Com a designação oficial de “Sítio”, só existe um, o Sítio Santo António da Bica, na Barra de Guaratiba. Atualmente designado por Sítio de Burle Marx, o local que Roberto Burle Marx comprou a meias com o irmão, em 1949, e para onde foi viver até 1973, data da sua morte.
A marca dos jardins de Burle Marx é tão forte, que foi deixada no Brasil e em vários outros países. As composições de Marx, nascido em 1909, filho de um alemão e de uma brasileira de ascendência francesa, holandesa e portuguesa, são o resultado do contacto com o apogeu cultural da república de Weimar e de uma profunda Brasilidade. Na sua definição, o paisagismo era “a organização planejada dos elementos naturais: uma intervenção da cultura humana no mundo existente”, e “uma necessidade estética”.

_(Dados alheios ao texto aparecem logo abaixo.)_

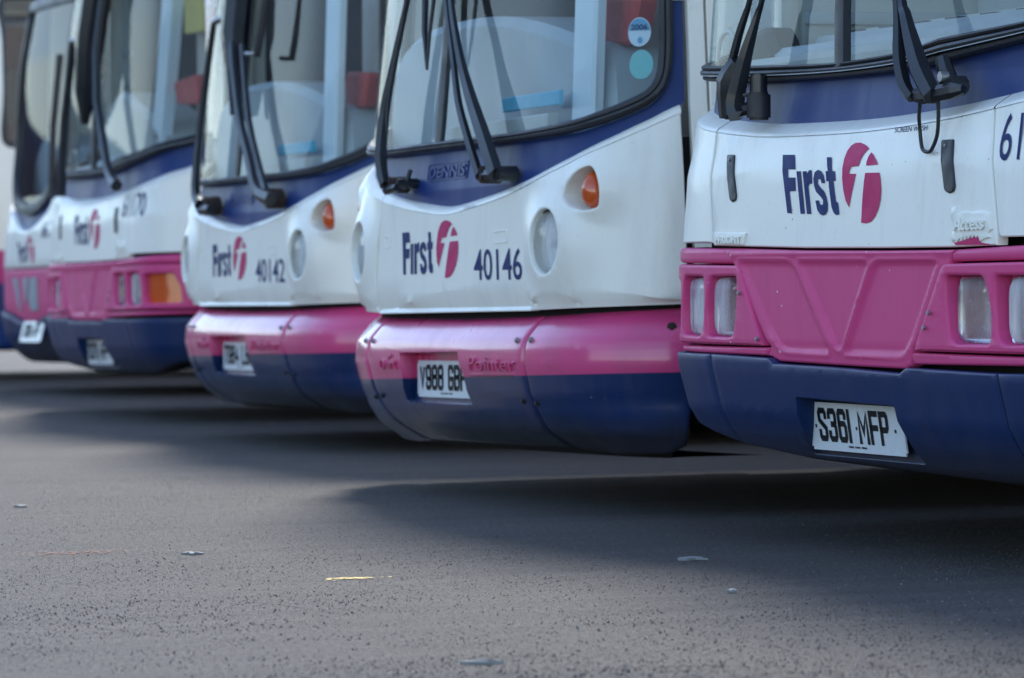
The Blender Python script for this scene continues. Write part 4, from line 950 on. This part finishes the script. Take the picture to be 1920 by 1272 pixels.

Os pontos de partida para os seus projetos paisagísticos eram pinturas em guache, verdadeiras composições de arte abstrata, que ficaram tão célebres como os próprios jardins e que foram objeto de inúmeras exposições que o consagraram como artista-pintor-escultor-cenógrafo, além de paisagista. No entanto, para Burle Marx, o jardim não era a transposição tridimensional de uma pintura. Conhecedor da flora brasileira, Marx pensava os seus jardins numa perspetiva dinâmica: não eram apenas espaços aprazíveis para as pessoas se movimentarem, eram também espaços de transformação e crescimento, como compete ao mundo natural.
Caos organizado
Visitei vários dos seus “Sítios” no Rio de Janeiro e arredores. Saltei de composições em equipamentos culturais, para sedes de ministérios, espaços públicos e privados, incluindo a sua própria casa. Em todos, está patente uma profunda modernidade e um gosto estudado pela botânica. Os seus jardins não são delicados, bonitinhos e coloridos. São antes espaços de um caos organizado, em que se conjugam a carnalidade da vegetação tropical com a subtileza dos diferentes matizes e texturas da folhagem.
Passeei pelo calçadão da Avenida Atlântica, em Copacabana, talvez a sua mais célebre criação, pela mistura do geometrismo abstrato com o simbolismo das ondas do mar junto à praia.
Mais além, no aterro do Flamengo, estão, entre outros, os espaços ajardinados do Museu de Arte Moderna. Aí, os terraços suspensos em que Burle Marx era mestre, dão um enquadramento perfeito ao edificado. Permitem ainda a realização de receções ao ar livre, como sucedeu com a inauguração da belíssima exposição Vieira da Silva. Pena é que o espaço público ao nível da rua esteja tão degradado que mal se percebem os desenhos ondulados da continuação do Calçadão, aqui feitos com gramíneas.
Consegui entrar no Ministério da Educação e Saúde, no Palácio Gustavo Capanema, graças ao cartão de estudante da Universidade Nova. Provavelmente confundiram-no com o de uma docente ou investigadora. Assim, foi-me possível ver e fotografar os famosos terraços, localizados acima do nível da rua, onde as formas ameboides dos canteiros contrastam com as linhas retas e duras dos prédios em redor.
O Instituto Moreira Salles, agora transformado em Museu, presenteia-nos com a sua a arquitetura modernista da autoria de Olavo Redig de Campos. Envolta num espaço de floresta exuberante, Burle Marx desenhou o painel de azulejos que faz de fundo ao jardim aquático.
Perfeição estética
Mas o jardim de que mais gostei foi o do Sítio de Santo António da Bica. Talvez por ser a casa onde viveu, simultaneamente espaço de prazer, descanso, trabalho e laboratório experimental. Roberto Burle Marx aproveitou os 365.000 m2 para reunir uma importante coleção de plantas tropicais, com cerca de 3 500 exemplares.
Araceae, Aracaceae, Bromeliaceae, Cycadaceae, Heliconiaceae, Maranthaceae e Velloziaceae encantam pelas suas formas, para nós exóticas. O clima permite uma exuberância que é desconhecida em terras da Europa, mas que Burle Marx controla com mão de mestre. E é óbvio que projetou a composição a contar com o crescimento da vegetação que lá plantou. Nada é ao acaso.
A cor existe apenas no pontuado amarelo, encarnado ou azul de alguma brutal flor exótica. No entanto, a maravilhosa combinação das folhas de vários matizes de verde e roxo, oferecem um quadro de perfeição estética. A água é o grande aliado desta paisagem selvagem/ordenada e corre em ribeiros ou descansa em lagos cuja visão refrescante nos alivia do calor.
No final da visita, do terraço da casa, imaginei o prazer que a visão daquele paraíso tropical deve ter dado a este grande arquiteto paisagista do século XX.